No entanto, é a falta de inovação das concorrentes que é apontada pelos especialistas como a principal justificativa para a falta de alternativas. “O que percebo no mercado atual é que as concorrentes, praticamente sem exceções, tentam imitar o que é proposto pela Apple”, opina Alessandro Salvatori. “É como se a Apple se ocupasse em ditar a tendência e as demais companhias apenas a seguissem”, completa.
Reviravoltas
O mercado de smartphones é apontado como um exemplo bastante explícito de como isso vem ocorrendo. Em 2007, todos os celulares utilizavam teclado. “Aí, é lançado o iPhone, que rompe totalmente com isso e passa a usar o sistema touch screen”, exemplifica Salvatori. A tecnologia para a navegação com toque na tela não era desconhecida naquele período, mas a empresa foi a primeira a aplicá-la a celulares e a MP3 players. “Logo em seguida, percebe-se um movimento intenso de várias marcas para lançar produtos semelhantes. É como se as concorrentes estivessem apenas esperando a Apple criar para poderem copiar. O mesmo raciocínio pode ser aplicado a praticamente todos os demais produtos que ela fabrica.”
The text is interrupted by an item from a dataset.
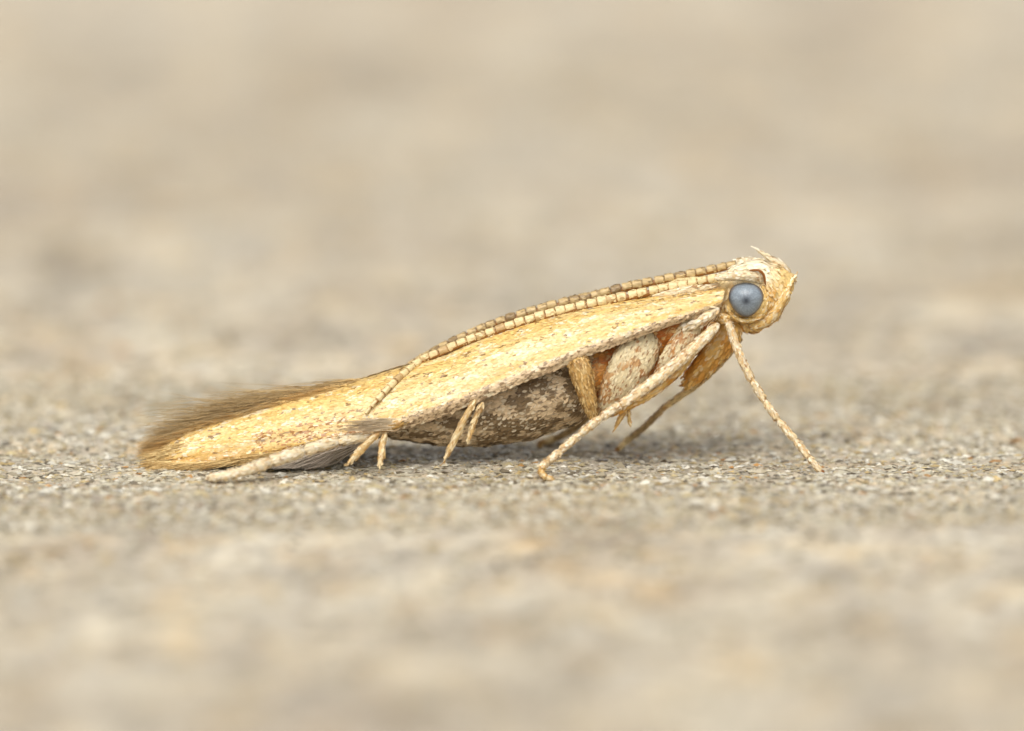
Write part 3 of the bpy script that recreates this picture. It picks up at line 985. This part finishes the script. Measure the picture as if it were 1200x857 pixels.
# near hind leg: brown femur below the wing edge, shin hidden under the wing, pale foot by the tail
hl = limb('leg', [P(674, 418, -.62), P(680, 432, -.64), P(687, 460, -.62), P(692, 478, -.58), P(696, 492, -.54)], [.11, .132, .105, .078, .035], brown_leg, M_LEG, moth, 900, .065, .018, 26, 14, .7, (2, 14))
limb('tibia', [P(672, 420, -.50), P(610, 442, -.56), P(550, 464, -.58), P(490, 488, -.60), P(446, 503, -.66)], [.05, .055, .055, .05, .045], brown_leg, M_LEG, hl, 420, .08, .03)
for pts, rad in (
        ([P(557, 469, -.72), P(545, 490, -.80), P(532, 517, -.88), P(520, 541, -.94)], [.032, .036, .038, .012]),
        ([P(566, 472, -.70), P(559, 486, -.74), P(554, 500, -.77), P(549, 515, -.80)], [.028, .028, .024, .008]),
        ([P(446, 505, -.76), P(432, 518, -.84), P(419, 532, -.92), P(408, 543, -1.0)], [.030, .042, .042, .018]),
        ([P(452, 507, -.76), P(448, 520, -.84), P(447, 534, -.92), P(444, 546, -.98)], [.028, .036, .038, .012])):
    limb('spur', pts, rad, spur_col, M_LEG, hl, 90, .07, .022, 14, 9, .6, (1, 7), .03)
ft = foot(246, 567)
tp = [P(440, 511, -.72), P(398, 517, -.80), P(357, 528, -.98), P(318, 541, -1.16), P(282, 553, -1.36), ft + np.array([0, 0, .06])]
tr_ = [.05, .06, .072, .072, .062, .042]
TC, TR = catmull(tp, tr_, 61)
for k in range(5):
    seg = TC[k * 12:k * 12 + 13:4]; rr = TR[k * 12:k * 12 + 13:4].copy(); rr[-1] *= 1.05; rr[0] *= .85
    limb('tarsus', list(seg), list(rr), cream_col, M_LEG, hl, 130, .075, .036, 10, 10)

# far side: fore leg (amber hip, thin foot), middle leg, hind leg
fo = limb('leg', [P(860, 376, -.10), P(850, 396, -.10), P(833, 418, -.06), P(812, 442, .02), P(803, 451, .10)], [.14, .16, .14, .105, .03], amber, M_LEG, moth, 420, .09, .035, 26, 14, .8, (3, 22))
ft = foot(724, 529)
limb('tibia', [P(868, 396, .06), P(848, 419, .08), P(822, 445, .16), P(799, 463, .28), P(778, 478, .42)], [.04, .055, .05, .038, .036], dull_leg, M_LEG, fo, 260, .06, .03)
limb('tarsus', [P(780, 476, .42), P(757, 499, .55), P(738, 514, .66), ft + np.array([0, 0, .03])], [.036, .036, .036, .026], dull_leg, M_LEG, fo, 160, .055, .03)
fm = limb('leg', [P(730, 455, .40), P(708, 474, .60), P(688, 489, .72)], [.06, .07, .05], brown_leg, M_LEG, moth, 150)
ft = foot(634, 526)
limb('tibia', [P(690, 488, .72), P(668, 505, .86), P(648, 515, .98), P(636, 518, ft[1])], [.045, .046, .042, .034], dull_leg, M_LEG, fm, 150, .06, .03)
limb('tarsus', [P(637, 517, ft[1]), P(633, 521, ft[1]), ft + np.array([0, 0, .02])], [.034, .03, .02], brown_leg, M_LEG, fm, 40, .05, .026, 10, 8)
fh = limb('leg', [P(674, 418, -.62) * np.array([1, -1, 1]), P(610, 452, -.62) * np.array([1, -1, 1]), P(444, 511, -.70) * np.array([1, -1, 1])], [.09, .08, .05], brown_leg, M_LEG, moth, 300)
limb('tarsus', [P(444, 511, -.70) * np.array([1, -1, 1]), P(357, 528, -.8) * np.array([1, -1, 1]), np.array([-3.3, 1.1, .08])], [.05, .06, .04], cream_col, M_LEG, fh, 200)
O consultor em comunicação digital e novas mídias Celso Fortes concorda com essa avaliação. Para ele, existe uma certa “preguiça” dos concorrentes em criar uma via diferente da produzida pela Apple. “O que aconteceu foi um erro de avaliação por parte da maioria das empresas, no que diz respeito à inovação. A impressão que fica é que houve uma espécie de acomodação da concorrência”, opina. “Um exemplo disso é a Microsoft. Há tempos, se ouvia falar muito mais neles. Hoje, continuam importantes, mas muito menos e, nesse caso específico, acho que foi em função de uma má avaliação sobre o peso da internet no futuro da tecnologia.”
Em um futuro próximo, a supremacia da empresa de Jobs não deve ser ameaçada. Os especialistas são unânimes em acreditar que, pelo menos nos próximos cinco anos, ela deve se manter como líder do mercado em que atua. “Há, inclusive, um processo de acentuação dessa liderança. Um dos problemas da Apple hoje é que ela é muito cara. Com o passar dos anos, a tendência de queda nos preços deve ajudar a empresa a conquistar ainda mais mercados”, acredita Fortes. “Sinto que hoje estamos reféns da Apple. Se, por alguma razão, ela deixasse de existir, creio que o ritmo de crescimento do mercado se tornaria mais lento”, completa Alessandro Salvatori.
Padrão próprio
Na semana passada, a Apple propôs um novo padrão para cartões SIM, os tradicionais chips de celulares, à Etsi, órgão que controla as telecomunicações na União Europeia. A proposta é adotar versões menores e mais finas que as atualmente utilizadas. A ação faz parte da estratégia da Apple de tentar fazer telefones ainda mais finos que os atuais. A proposição surgiu no momento em que a Europa tenta retomar a discussão sobre a padronização de chips em seus celulares.
Nova aparição
Afastado dos negócios para um tratamento de câncer desde o ano passado, Steve Jobs confirmou que participará da conferência anual da Apple para desenvolvedores, marcada para a próxima semana, na Califórnia. Em nota, a companhia apenas afirmou que “Steve Jobs e a diretoria da Apple vão abrir (a conferência)”, não deixando claro se ele deve retomar o comando da empresa. É normalmente nessa conferência que são apresentadas as principais apostas da Apple para o próximo ano. Só esse anúncio fez as ações da Apple subirem cerca de 1,5% na bolsa norte-americana, ontem.